Weyl-type band crossings near the Fermi level in Mn_2PdIn

Pronounced anomalous Hall effect observed in transport measurements

Quadratic relationship between longitudinal and Hall resistivities indicating Berry curvature contribution

Abstract

Noncollinear magnets with near-zero net magnetization and nontrivial bulk electronic topology hold significant promise for spintronic applications, though their scarcity necessitates purposeful design strategies. In this work, we report a topologically nontrivial electronic structure in metallic Mn_2PdIn, which crystallizes in the inverse Heusler structure and exhibits a spin-glassy ground state with quenched magnetization. The system features Weyl-type band crossings near the Fermi level and reveals a novel interplay among momentum-space nesting, orbital hybridization, and spin-orbit coupling. Comprehensive transport measurements uncover a pronounced anomalous Hall effect (AHE) in Mn_2PdIn.

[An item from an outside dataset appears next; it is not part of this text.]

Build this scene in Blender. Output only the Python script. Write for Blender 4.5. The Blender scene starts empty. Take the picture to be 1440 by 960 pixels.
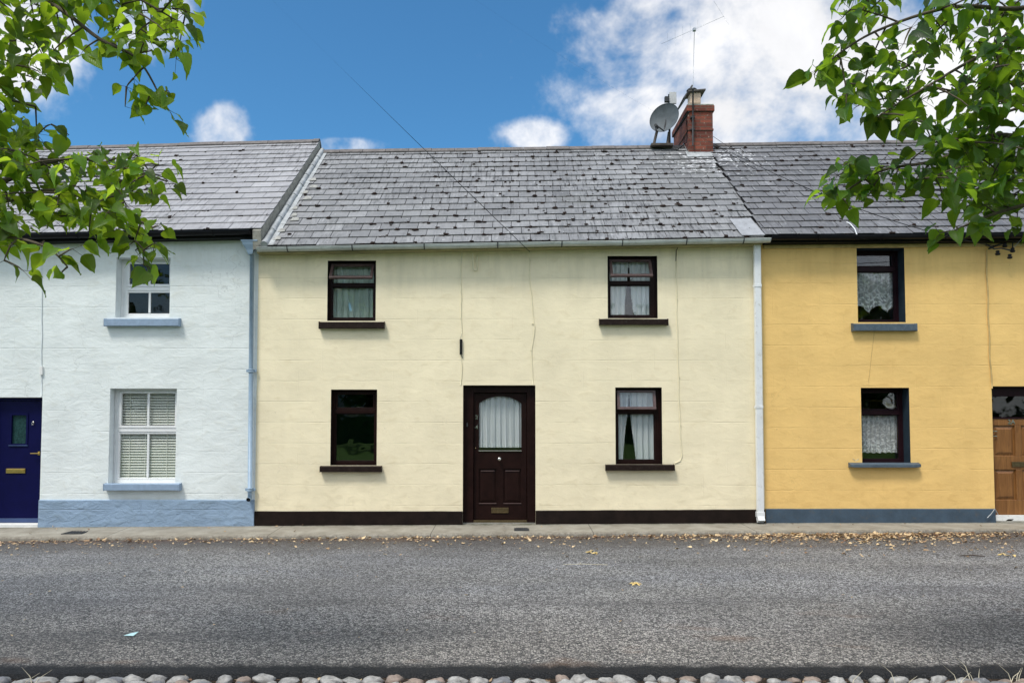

The observed quadratic relationship between the longitudinal and anomalous Hall resistivities highlights the intrinsic Berry curvature contribution to AHE. These findings establish inverse Heusler alloys as compelling platforms for realizing noncollinear magnets that host Weyl-type semimetallic or metallic phases-combining suppressed magnetization with robust electronic transport-thereby offering a promising route toward their seamless integration into next-generation spintronic devices.